Work to be completed: Each line below should be reproduced without any alteration.

■ ■ ■ ■ ■

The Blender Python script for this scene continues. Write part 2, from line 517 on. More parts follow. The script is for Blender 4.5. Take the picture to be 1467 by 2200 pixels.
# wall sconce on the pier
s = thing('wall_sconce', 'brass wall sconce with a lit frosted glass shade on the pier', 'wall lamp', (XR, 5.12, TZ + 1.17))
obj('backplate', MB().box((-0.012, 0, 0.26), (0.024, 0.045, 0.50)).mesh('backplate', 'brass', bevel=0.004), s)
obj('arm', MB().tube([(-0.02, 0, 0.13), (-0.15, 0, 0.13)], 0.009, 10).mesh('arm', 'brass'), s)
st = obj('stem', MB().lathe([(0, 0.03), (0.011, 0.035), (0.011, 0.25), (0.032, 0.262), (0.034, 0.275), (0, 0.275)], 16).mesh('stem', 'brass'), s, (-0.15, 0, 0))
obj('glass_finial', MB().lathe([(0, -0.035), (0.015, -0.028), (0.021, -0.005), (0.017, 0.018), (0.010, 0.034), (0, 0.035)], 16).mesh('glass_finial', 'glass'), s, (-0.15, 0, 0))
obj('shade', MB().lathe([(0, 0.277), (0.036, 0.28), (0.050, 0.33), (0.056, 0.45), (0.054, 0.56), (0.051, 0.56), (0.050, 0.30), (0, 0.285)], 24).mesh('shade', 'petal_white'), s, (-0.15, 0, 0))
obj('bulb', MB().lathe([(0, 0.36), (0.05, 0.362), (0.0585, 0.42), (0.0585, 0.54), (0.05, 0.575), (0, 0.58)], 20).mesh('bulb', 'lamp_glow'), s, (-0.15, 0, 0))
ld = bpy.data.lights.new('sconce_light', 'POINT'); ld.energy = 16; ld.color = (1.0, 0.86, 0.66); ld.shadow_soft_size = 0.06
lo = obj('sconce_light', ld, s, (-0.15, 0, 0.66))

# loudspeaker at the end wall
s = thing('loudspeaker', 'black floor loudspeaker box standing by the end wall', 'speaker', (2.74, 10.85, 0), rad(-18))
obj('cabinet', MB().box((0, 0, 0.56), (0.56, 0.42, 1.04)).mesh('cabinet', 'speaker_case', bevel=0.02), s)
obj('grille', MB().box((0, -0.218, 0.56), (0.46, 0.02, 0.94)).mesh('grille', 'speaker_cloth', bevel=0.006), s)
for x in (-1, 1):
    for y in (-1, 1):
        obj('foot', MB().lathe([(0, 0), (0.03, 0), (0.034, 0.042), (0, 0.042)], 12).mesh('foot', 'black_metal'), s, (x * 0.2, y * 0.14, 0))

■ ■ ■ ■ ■

Final result:
The Blender Python script for this scene continues. Write part 2, from line 517 on. More parts follow. The script is for Blender 4.5. Take the picture to be 1467 by 2200 pixels.
# wall sconce on the pier
s = thing('wall_sconce', 'brass wall sconce with a lit frosted glass shade on the pier', 'wall lamp', (XR, 5.12, TZ + 1.17))
obj('backplate', MB().box((-0.012, 0, 0.26), (0.024, 0.045, 0.50)).mesh('backplate', 'brass', bevel=0.004), s)
obj('arm', MB().tube([(-0.02, 0, 0.13), (-0.15, 0, 0.13)], 0.009, 10).mesh('arm', 'brass'), s)
st = obj('stem', MB().lathe([(0, 0.03), (0.011, 0.035), (0.011, 0.25), (0.032, 0.262), (0.034, 0.275), (0, 0.275)], 16).mesh('stem', 'brass'), s, (-0.15, 0, 0))
obj('glass_finial', MB().lathe([(0, -0.035), (0.015, -0.028), (0.021, -0.005), (0.017, 0.018), (0.010, 0.034), (0, 0.035)], 16).mesh('glass_finial', 'glass'), s, (-0.15, 0, 0))
obj('shade', MB().lathe([(0, 0.277), (0.036, 0.28), (0.050, 0.33), (0.056, 0.45), (0.054, 0.56), (0.051, 0.56), (0.050, 0.30), (0, 0.285)], 24).mesh('shade', 'petal_white'), s, (-0.15, 0, 0))
obj('bulb', MB().lathe([(0, 0.36), (0.05, 0.362), (0.0585, 0.42), (0.0585, 0.54), (0.05, 0.575), (0, 0.58)], 20).mesh('bulb', 'lamp_glow'), s, (-0.15, 0, 0))
ld = bpy.data.lights.new('sconce_light', 'POINT'); ld.energy = 16; ld.color = (1.0, 0.86, 0.66); ld.shadow_soft_size = 0.06
lo = obj('sconce_light', ld, s, (-0.15, 0, 0.66))

# loudspeaker at the end wall
s = thing('loudspeaker', 'black floor loudspeaker box standing by the end wall', 'speaker', (2.74, 10.85, 0), rad(-18))
obj('cabinet', MB().box((0, 0, 0.56), (0.56, 0.42, 1.04)).mesh('cabinet', 'speaker_case', bevel=0.02), s)
obj('grille', MB().box((0, -0.218, 0.56), (0.46, 0.02, 0.94)).mesh('grille', 'speaker_cloth', bevel=0.006), s)
for x in (-1, 1):
    for y in (-1, 1):
        obj('foot', MB().lathe([(0, 0), (0.03, 0), (0.034, 0.042), (0, 0.042)], 12).mesh('foot', 'black_metal'), s, (x * 0.2, y * 0.14, 0))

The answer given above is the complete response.